Diyarbakır’ın 1930’lu yıllarda Türkiye’nin üçüncü büyük sanayi kenti olduğunu belirten Kılıçdaroğlu, “Ama bugün tam tersi bir yerdedir. Yüzde 48,76’lık oranla Türkiye’deki en mutsuz üç kentten birisi. Diyarbakırlı mutlu değil, huzursuz, endişeli. Diyarbakırlı bunu hak etmiyor. Fakirliği en derinden yaşayan illerden birisi de Diyarbakır. Hangi sokağa girseniz onlarca işsizle karşılaşırsanız. Gencecik çocuklar, taşı sıksa suyunu çıkartacak. İşsizlik oranında Türkiye’nin ikinci kenti, yüzde 18,7” diye konuştu.

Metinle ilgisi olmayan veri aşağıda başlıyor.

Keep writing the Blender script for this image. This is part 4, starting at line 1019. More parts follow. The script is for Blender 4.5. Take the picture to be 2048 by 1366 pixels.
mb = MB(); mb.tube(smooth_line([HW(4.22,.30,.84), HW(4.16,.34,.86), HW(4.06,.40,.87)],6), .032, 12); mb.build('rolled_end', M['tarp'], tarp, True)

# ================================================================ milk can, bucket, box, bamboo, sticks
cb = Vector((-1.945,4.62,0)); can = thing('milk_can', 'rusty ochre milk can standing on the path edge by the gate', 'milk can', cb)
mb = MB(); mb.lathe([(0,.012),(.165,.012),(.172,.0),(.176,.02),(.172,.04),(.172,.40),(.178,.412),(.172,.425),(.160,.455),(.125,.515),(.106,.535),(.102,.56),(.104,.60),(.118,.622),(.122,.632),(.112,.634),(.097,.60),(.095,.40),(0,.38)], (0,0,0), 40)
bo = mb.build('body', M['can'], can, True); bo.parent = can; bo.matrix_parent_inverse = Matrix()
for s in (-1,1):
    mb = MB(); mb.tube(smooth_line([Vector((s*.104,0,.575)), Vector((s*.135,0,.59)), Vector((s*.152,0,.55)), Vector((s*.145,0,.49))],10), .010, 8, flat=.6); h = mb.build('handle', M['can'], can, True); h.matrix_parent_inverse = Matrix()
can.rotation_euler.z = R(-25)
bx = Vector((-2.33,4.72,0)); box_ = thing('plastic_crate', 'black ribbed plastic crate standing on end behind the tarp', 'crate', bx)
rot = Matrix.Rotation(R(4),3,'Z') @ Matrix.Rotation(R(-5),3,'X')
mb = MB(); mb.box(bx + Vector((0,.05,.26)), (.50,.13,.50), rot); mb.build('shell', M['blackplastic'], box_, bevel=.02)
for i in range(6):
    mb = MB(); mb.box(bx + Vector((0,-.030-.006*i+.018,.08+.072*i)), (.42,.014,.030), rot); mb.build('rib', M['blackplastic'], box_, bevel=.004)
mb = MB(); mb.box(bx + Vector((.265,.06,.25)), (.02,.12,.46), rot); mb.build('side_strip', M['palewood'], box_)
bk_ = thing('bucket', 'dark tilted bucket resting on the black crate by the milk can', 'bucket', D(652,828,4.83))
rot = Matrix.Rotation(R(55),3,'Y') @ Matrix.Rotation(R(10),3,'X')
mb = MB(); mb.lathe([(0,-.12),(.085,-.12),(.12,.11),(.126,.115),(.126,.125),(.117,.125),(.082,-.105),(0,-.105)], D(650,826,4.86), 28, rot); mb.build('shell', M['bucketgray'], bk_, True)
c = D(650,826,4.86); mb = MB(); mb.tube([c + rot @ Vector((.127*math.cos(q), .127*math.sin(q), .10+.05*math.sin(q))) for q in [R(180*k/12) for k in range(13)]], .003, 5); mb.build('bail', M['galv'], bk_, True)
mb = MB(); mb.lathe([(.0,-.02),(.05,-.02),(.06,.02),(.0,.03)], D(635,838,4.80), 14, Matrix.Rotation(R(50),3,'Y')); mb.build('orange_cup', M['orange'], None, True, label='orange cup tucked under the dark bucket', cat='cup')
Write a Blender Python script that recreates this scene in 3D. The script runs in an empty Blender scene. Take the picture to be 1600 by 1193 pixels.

“BİR ÜLKEDE DEMOKRASİ YOKSA O ÜLKEDE BÜYÜME ŞANSI SIFIRDIR”
Diyarbakır’ın sosyo-ekonomik gelişmede 81 il arasında 67. sırada olduğunu ifade eden Kılıçdaroğlu, “Bu kadim kentte yaşayan insanlar neden mutsuz, neden aç, neden işsizlik var, bunların oturulup sorgulanması lazım. Siyaseten sorgulanması lazım. Bütün siyasi partilerin ortak hedefi  olması lazım, neden bu kent huzursuz? Ön yargılardan uzak düşünülmesi lazım. Bir ülkede demokrasi yoksa o ülkede büyüme şansı sıfırdır” dedi.

“HEPİMİZ VATANSEVERİZ”
CHP lideri, “Türkiye Cumhuriyeti’ni birlikte kurduk. Erzurum’da, Sivas’ta, Amasya’da beraberdik. 23 Nisan 1920, Ankara’da beraberdik. Bayrağımız altında özgürce yaşamak istiyoruz, kardeşçe. Kimse kimliğinden, inancından, yaşam tarzından ötürü sorgulanmamalı, ötekileştirilmemeli. Farklı görüşlerimiz, kimliklerimiz olabilir ama biz birlikte yaşama irademizi ortaya koymak istiyoruz. Eşit yurttaşlığı istiyoruz. Hepimiz eşit yurttaşlarız, 80 milyon, bu ülkenin birliği, bütünlüğü, bir arada yaşama iradesi içinde eşit yurttaşlarız, hepimiz vatanseveriz, bütün Türkiye’yi seviyoruz” diye konuştu.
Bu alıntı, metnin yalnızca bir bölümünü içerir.